Newfangled, electronically based musical instruments like the Tenori-On, the Monome, and the Nintendo DS port of a popular Korg synthesizer aren’t just for so-called non-musicians. Take Electroplankton, the most restricted, or creatively circumscribed, of this batch. A sound toy (or audio game) built on the Nintendo DS platform, its fairytale interface is a child-friendly aquarium of music-emitting fish. (See image at left for a glimpse of one of its many environments.) But that hasn’t kept trained musicians from taking a dip in the Electroplankton pool. Italian pianist Fabio Ranghiero has posted a recording of an Electroplankton-derived composition at his musicalblog2.blogspot.com website (“Whiteplankton,” MP3). The track starts off with tones familiar to anyone who’s used the DS stylus to direct melodic fragments into swirling, gently pulsing compositions. Ranghiero takes it a step further, layering the material into what approaches a Romantic, in the classical sense of the world, intensity, suggesting not only that the software is good for making music, but that it may be complicated enough to allow for virtuosity.

Glistening MP3 from Luvsound’s New “Single of the Week” Series

Further supporting the idea that netlabels are well-suited (if not best suited) to single-song releases, the excellent Luvsound (luvsound.org) has launched a new “Single of the Week” series, with its own syndicated feed (RSS) and an initial entry by Scott Bruzenak. His “Melting Song” (MP3) is described, succinctly, as “Generative music for analog synthesizer.” It’s also a teaser for his forthcoming Luvsound full-length, The Icicle Dream. “Melting Song” is a glistening bauble of a track, a bouncy — yes, dreamy — initial entry in the new Luvsound venture.

New David Byrne and Brian Eno Team-Up MP3

More than a quarter of a century ago, producer Brian Eno and then Talking Heads singer David Byrne teamed up for a now classic venture into found sounds, modern-primitive rhythms, and koan-like observations into the mundane.

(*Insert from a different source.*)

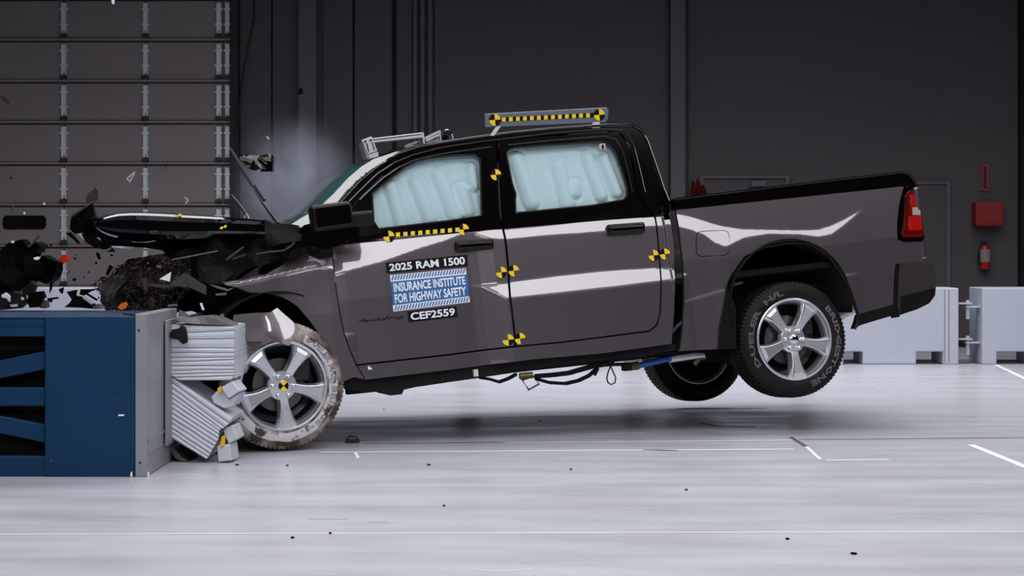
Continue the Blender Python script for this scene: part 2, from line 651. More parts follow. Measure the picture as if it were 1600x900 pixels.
# red wall items on the right
o = MB().bb((wx(1516.5), YW - .26, wz(353.5)), (wx(1559.5), YW - .036, wz(317))).build('extinguisher_box', M['redbox'], bevel=.015)
MB().bb((wx(1520), YW - .268, wz(350)), (wx(1556), YW - .262, wz(320))).build('lid', M['redbox'], o, bevel=.003)
tag(o, 'dark red metal box on the back wall above the extinguisher', 'wall box')
o = MB().bb((wx(1531), YW - .06, wz(299)), (wx(1543.5), YW - .036, wz(256))).build('wall_marker', M['redsign'])
MB().bb((wx(1535), YW - .064, wz(295)), (wx(1539), YW - .0605, wz(261))).build('centre_stripe', M['jamb'], o)
tag(o, 'narrow faded red vertical marker high on the back wall', 'sign')
ex = empty('fire_extinguisher', (wx(1535), YW - .12, wz(420)))
L = MB().lathe([(0, 0), (.066, 0), (.07, .012), (.07, .255), (.06, .29), (.03, .305), (0, .305)], 24)
rot = Matrix.Rotation(R(90), 3, 'X')
L.v = [Vector((v.x, v.z, v.y)) for v in L.v]
L.build('cylinder', M['extred'], ex, smooth=True)
L = MB().lathe([(.0715, .09), (.0715, .25)], 24)
L.v = [Vector((v.x, v.z, v.y)) for v in L.v]
L.build('label_band', M['extlabel'], ex, smooth=True)
MB().bb((-.02, -.02, .30), (.02, .02, .335)).bb((-.055, -.014, .32), (.02, .014, .345)).build('valve', M['black'], ex, bevel=.004)
MB().tube([(-.03, -.02, .32), (-.075, -.02, .29), (-.085, -.02, .2), (-.08, -.02, .1), (-.07, -.02, .05)], [.008, .01, .01, .011, .014], 8).build('hose', M['black'], ex, smooth=True)
tag(ex, 'small red fire extinguisher with grey label on the wall below the red box', 'fire extinguisher')

# ---- row of white rails
YR = 18.8
rl = ['far left white block rail glimpsed behind the black wreckage on the barrier', 'white block rail hidden behind the crushed truck nose',
      'white block rail behind the front wheel', 'white block rail behind the truck doors', 'white block rail behind the rear axle',
      'white block rail behind the rear bumper, second from the right', 'rightmost white block rail cut by the picture edge']
for i in range(7):
    x0 = -37 + 262 * i
    x1 = x0 + 225
    a, b = wx(x0, YR), wx(x1, YR)
    zz = wz(450, YR)
    s = .14
    f = lambda t: a + (b - a) * t
    poly = [(a, YR, 0), (f(.2), YR, 0), (f(.2), YR, s), (f(.335), YR, s), (f(.335), YR, 0), (f(.705), YR, 0), (f(.705), YR, s), (f(.893), YR, s), (f(.893), YR, 0), (b, YR, 0),
            (b, YR, zz), (a, YR, zz)]
    if i == 6:
        poly = [(a, YR, 0), (f(.10), YR, 0), (f(.10), YR, s), (f(.335), YR, s), (f(.335), YR, 0), (f(.705), YR, 0), (f(.705), YR, s), (f(.893), YR, s), (f(.893), YR, 0),
                (b, YR, 0), (b, YR, zz), (a, YR, zz)]
    g = MB()
    g.prism(poly, (0, .55, 0))
    o = g.build('barrier_rail', M['rail'], bevel=.012, origin=(a, YR, 0))
    tag(o, rl[i], 'barrier', 'white rails along the back wall')
    MB().bb((f(.90) - a, -.004, .02), (f(.903) - a, .01, zz - .02)).bb((f(.93) - a, -.004, .02), (f(.933) - a, .01, zz - .02)).build('groove', M['wallrib'], o)
    MB().bb((f(.345) - a, -.005, .012), (f(.70) - a, .01, .05)).build('skid', M['rail'], o, bevel=.003)
    if i >= 5:
        for k, zq in enumerate((.66, .27)):
            y0 = YR + .12
            h = empty('hinge_bracket', (b, y0, zq))
            MB().bb((.0, -.05, -.008), (.17, .1, .008)).build('upper_plate', M['rail'], h, bevel=.003)
            MB().bb((.10, -.05, -.045), (.262, .1, -.03)).build('lower_plate', M['rail'], h, bevel=.003)
            MB().tube([(.13, .0, .035), (.13, .0, -.17)], .022, 10).build('pin', M['rail'], h, smooth=True)
            if i == 6:
                for c in list(h.children):
                    bpy.data.objects.remove(c)
                bpy.data.objects.remove(h)
                continue
            tag(h, 'white %s hinge bracket and pin between the two rails right of the truck' % ('upper', 'lower')[k], 'bracket', 'hinge brackets')

# ---- painted lines, joints and scuffs in the floor
def fline(name, p, q, wd, m, z=.0015):
    a, b = FL(*p), FL(*q)
    d = (b - a).normalized()
    n = Vector((-d.y, d.x, 0)) * wd / 2
    v = [a - n, b - n, b + n, a + n]
    return link(name, [Vector((x.x, x.y, z)) for x in v], [(0, 1, 2, 3)], m, floor)


for p, q, wd, m in (((500, 707), (1240, 702), .035, 'pwhite'), ((790, 692), (1240, 688), .03, 'pwhite'), ((860, 679), (1010, 677), .03, 'pwhite'),
                    ((570, 693.5), (785, 691), .022, 'pblue'), ((0, 835), (1600, 831), .014, 'pwhite'), ((1517, 695), (1640, 745), .05, 'pwhite'),
                    ((1235, 683), (1260, 698), .03, 'pdark'), ((1290, 719.5), (1390, 718), .03, 'pwhite'), ((1260, 698), (1282, 718), .02, 'pwhite'),
                    ((1250, 687), (1600, 684), .022, 'pdark'), ((480, 811), (545, 811), .012, 'ptan'), ((575, 816), (608, 816), .014, 'ptan'),
                    ((1092, 660), (1120, 666), .03, 'pdark'), ((1120, 666), (1180, 667), .03, 'pdark'), ((1005, 703), (1060, 704), .03, 'pdark'),
                    ((1060, 639), (1195, 638), .03, 'pdark'), ((740, 890), (770, 893), .008, 'pwhite'), ((770, 893), (830, 890), .008, 'pwhite'),
                    ((1556, 570), (1640, 610), .05, 'pwhite'), ((555, 707), (560, 716), .02, 'pwhite')):
    fline('painted_line', p, q, wd, M[m])
rs = random.Random(5)
for p in ((670, 727), (694, 791), (892, 734), (1072, 766), (1231, 843), (1334, 866), (457, 841), (516, 834), (843, 658), (449, 728), (370, 727), (600, 640)):
    a = FL(*p)
    n = 5
    r = rs.uniform(.006, .012)
    MB().prism([(a.x + r * math.cos(k * 1.256) * rs.uniform(.6, 1.3), a.y + r * 1.5 * math.sin(k * 1.256), .0005) for k in range(n)], (0, 0, .006)).build(
        'floor_speck', M['shard'], floor)
#SPLIT2
# ================================================================== the pickup
YAW, PITCH, ROLL = R(17.1), R(5.6), R(-2.0)
P0 = W(443, 603, 10.95)
TM = Matrix.Translation(P0) @ Matrix.Rotation(YAW, 4, 'Z') @ Matrix.Rotation(-PITCH, 4, 'Y') @ Matrix.Rotation(ROLL, 4, 'X')
TI = TM.inverted()
truck = empty('pickup_truck')
truck.matrix_world = TM
tag(truck, 'dark grey crew cab pickup truck with crushed nose, lifted rear and crash labels', 'truck')
WD = 2.02                                   # body width in the truck's own axis (y grows away from the near side)
_c = TI @ Vector((0, 0, CH))


def T(px, py, y=0.0):
    """point of the truck's own space on the plane at distance y behind its near side"""
    d = TI.to_3x3() @ Vector(((px - 800) / F, 1, (HY - py) / F))
    k = (y - _c.y) / d.y
    p = _c + d * k
    return p.x, p.z


def curve(pts, y=-.03):
    q = [T(a[0], a[1], y) for a in pts]
    return np.array([a[0] for a in q]), np.array([a[1] for a in q])


SG = T(1051, 400)[0]                        # gap between cab and bed
_cb = curve([(300, 372), (480, 387), (519, 387), (540, 381), (605, 375), (740, 361), (787, 357.5), (950, 343), (1022, 338), (1046, 336)])
_bb = curve([(1056, 328), (1150, 318), (1300, 302.5), (1419, 290)])


def band(tab):
    c = curve([(a, (b + d) / 2) for a, b, d in tab])
    t = curve([(a, b) for a, b, d in tab])[1]
    l = curve([(a, d) for a, b, d in tab])[1]
    return c[0], c[1], np.maximum(0, t - l)


K24 = .34
BANDS = {
    'cab': [band([(500, 389, 435), (519, 388, 431), (540, 382, 425), (600, 374, 409), (660, 368, 388), (700, 364, 376), (735, 361.5, 363), (750, 361, 363), (775, 358, 372), (800, 357, 373),
                  (850, 353, 368), (950, 342, 361), (1022, 338, 353), (1046, 336, 352)]),
            band([(400, 450, 450), (740, 447, 447), (760, 445, 448), (795, 442, 467), (875, 431, 459), (950, 423, 451), (1030, 418, 441), (1055, 419, 438)]),
            band([(500, 522, 527), (545, 520, 525), (560, 521, 521), (1050, 480, 480)])],
    'bed': [band([(1056, 331, 350), (1075, 333, 355), (1090, 336, 359), (1110, 342, 368), (1125, 347, 380), (1140, 351, 386), (1170, 356, 372), (1210, 357, 365), (1260, 358, 366), (1290, 357, 370),
                  (1310, 351, 366), (1330, 342, 352), (1350, 331, 336), (1364, 324, 324), (1440, 300, 300)]),
            band([(1056, 419, 438), (1070, 422, 434), (1084, 428, 428), (1300, 415, 415)]),
            band([(1066, 473, 473), (1080, 468, 471), (1100, 462, 466), (1137, 451, 455), (1200, 440, 440), (1310, 430, 430), (1322, 428, 432), (1342, 426, 430), (1355, 427, 427),
                  (1440, 420, 420)])],
}


def O(s, z):
    """how far the near body side stands out at (s, z)"""
    s = np.asarray(s, float)
    z = np.asarray(z, float)
    bed = (s > SG) & (z < np.interp(s, *_bb) + .13)
    zb = np.where(bed, np.interp(s, *_bb), np.interp(s, *_cb))
    q = zb - z
    o = np.where(q < 0, q * np.where(bed, .10, math.tan(R(9.5))), .10 * np.minimum(q, .36) + .035 * np.clip(q - .36, 0, .5)) - .115
    for key, msk in (('cab', ~bed), ('bed', bed)):
        for ib, (cs, cz, cw) in enumerate(BANDS[key]):
            kk = np.interp(s, [.3, 1.7, 2.4, 3.4], [.31, .26, .205, .18]) + (.07 if ib else 0)
            c = np.interp(s, cs, cz)
            wd = np.interp(s, cs, cw)
            e = .006
            x = c - z
            o = o + msk * kk * (np.sqrt((x + wd / 2) ** 2 + e * e) - np.sqrt((x - wd / 2) ** 2 + e * e) + wd) / 2
    return o


_fl = curve([(340, 446), (355, 447), (380, 444), (420, 435), (450, 427.5), (480, 420), (500, 416), (519, 417), (540, 420)])


def OF(s, z):
    """front fender: folded along a crooked crease"""
    s = np.asarray(s, float)
    z = np.asarray(z, float)
    zl = np.interp(s, *_fl)
    x = zl - z
    e = .007
    wd = .022
    o = O(np.full_like(s, T(545, 400)[0]), z * 0 + T(545, 470)[1]) - .01
    o = o + .43 * ((np.sqrt((x + wd / 2) ** 2 + e * e) - np.sqrt((x - wd / 2) ** 2 + e * e)) / 2)
    o = o - math.tan(R(40)) * np.maximum(0, -x - wd / 2) * .9 + .05 * np.clip(x, 0, .3)
    n = np.array([noise.noise(Vector((a * 3.2, b * 3.2, 3.1))) for a, b in zip(np.atleast_1d(s).ravel(), np.atleast_1d(z).ravel())]).reshape(np.shape(s))
    edge = np.clip((T(519, 400)[0] - s) / .35, 0, 1)
    d = np.maximum(0, T(512, 400)[0] - s)
    return o + .016 * n * (.15 + edge) - .34 * d ** 1.4


def TO(px, py, rec=0.0, f=None):
    f = f or O
    y = -.03
    for _ in range(5):
        s, z = T(px, py, y)
        y = -float(f(s, z)) + rec
    return s, z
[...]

That album was My Life in the Bush of Ghosts, released in 1981 and re-released on its 25-year anniversary in a remastered edition. News began circulating earlier this year (disquiet.com, nydailynews.com) that the duo would again team up. For a little while now, their modest project website, everythingthathappens.com, has had a little email opt-in window in which you could exchange your email address for eventual notification, due out yesterday, August 4, that a free MP3 of one of their new collaborative tracks would be available for download. I received that highly anticipated email at 12:21pm Eastern time, right on schedule.

The track is titled “Strange Overtones” and observers of Eno’s output as a producer will find the backing music more similar to his work with Paul Simon (on Surprise) than with Coldplay (who employed a similar free-MP3 promotional effort for their recent Eno-fied album, Vida la Vida). The rhythms are burbling and lopey, a salty, slurpy take on African pop, with dubby echoes, vintage synth sounds, and that richly ambiguous sonic bed for which Eno is best known. The song is much more straightforward pop than were the experimental studio cut-ups of My Life in the Bush of Ghosts.  More than anything, “Strange Overtones” resembles the music on Eno’s 1990 tandem album with John Cale (of the Velvet Underground), Wrong Way Up, production on which was so intense that, somewhat famously, it adversely affected the two’s relationship. Apparently the new Byrne-Eno effort went more smoothly; a U.S. tour is planned, currently due to start September 16 of this year and run through November 8 (full dates at everythingthathappens.com). (Quick correction: It appears that Eno won’t be on the tour. It’ll be Byrne with a band doing music he’s recorded with Eno, including material from the three Talking Heads album Eno produced.)

“This groove is out of fashion,” Byrne sings at one point, “these beats are 20 years old.” And later: “Your song still needs a chorus.” That certainly isn’t the case for “Strange Overtones,” which is a tantalizing taste of the full album, due out August 18.

There’s no direct link to the MP3; just go to everythingthathappens.com and click on the “Download the free MP3” link. (Thanks for the tip, Scott.)

Glitch Piano on the Streets of Boston

There’s an old Steinway & Sons Pianos storefront in Boston, right on Boylston Street across from the verdant Boston Commons. Outside the store, solo piano can be heard playing, at least during business hours. The music isn’t an amplification of a customer inside taking a new grand piano for a test drive. It’s a recording, seeping out into a modest bit of civic space, subdued advertising doubling as atmosphere. The speaker on which the music is broadcast is so ancient, its cone so weathered by the elements, its wiring so sketchy, that the sounds have this glitchy quality — a fuzzy texture that highlights the electronic means by which the sound is being projected. As a result, the music is less a model of the fine instruments inside the Steinway store than it is an unintentional remix, a downtempo variation on times gone by.